Andrew Shields said...

I think Roddy is right on target here that things are much less conspiratorial than they may seem from some angles.

Still, the First Book Prize "system" in the U.S. DID turn out to have some pretty shady prize-giving going on a few years ago (people giving entry-fee prizes to their former students!). So at least in this case, the suspicion of "insider-trading" did turn out to have some pretty serious foundations (if merely, as the judges involved argued, circumstantial).

Steven Waling said...

"Not good enough" is probably right. But that's not an easy category to describe. What's "not good enough" to the poetry editor of Faber or Picador, is "amazing" to Shearsman or Reality Street, because they're operating with different sets of aesthetic criteria.

Beyond a certain level of competnce, that is.

Jane Holland said...

Agreed, Steven. When Roddy says the gatekeepers of poetry are keeping the gates wide open in the hope of some great unknowns arriving at the last minute, it has to be stressed that what those unnamed gatekeepers consider 'great' isn't necessarily what is most original or daring, or indeed what posterity will consider 'great.

It's so easy with poetry to be prescriptive about what is successful, what is 'good', what will last, but we have no real way of making those judgements.

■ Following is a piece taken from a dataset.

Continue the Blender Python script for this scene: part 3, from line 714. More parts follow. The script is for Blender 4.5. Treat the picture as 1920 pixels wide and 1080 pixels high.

For instance, a certain surrealism has become popular in recent years, and new poets espousing that trend are being hailed as great original talents. But while surrealism in poetry is entertaining and often startling, it's basically a fad and is likely to be forgotten within a generation. Whether those poets can move on from their early successes will be the real test of their talent.

Meanwhile, what Roddy - or anyone else, for that matter - thinks is good poetry might be some old rubbish I abhor. Ditto for those unspecified gatekeepers.

Personally, I liked the Drowned Book, as I said at some length on my blog back in September.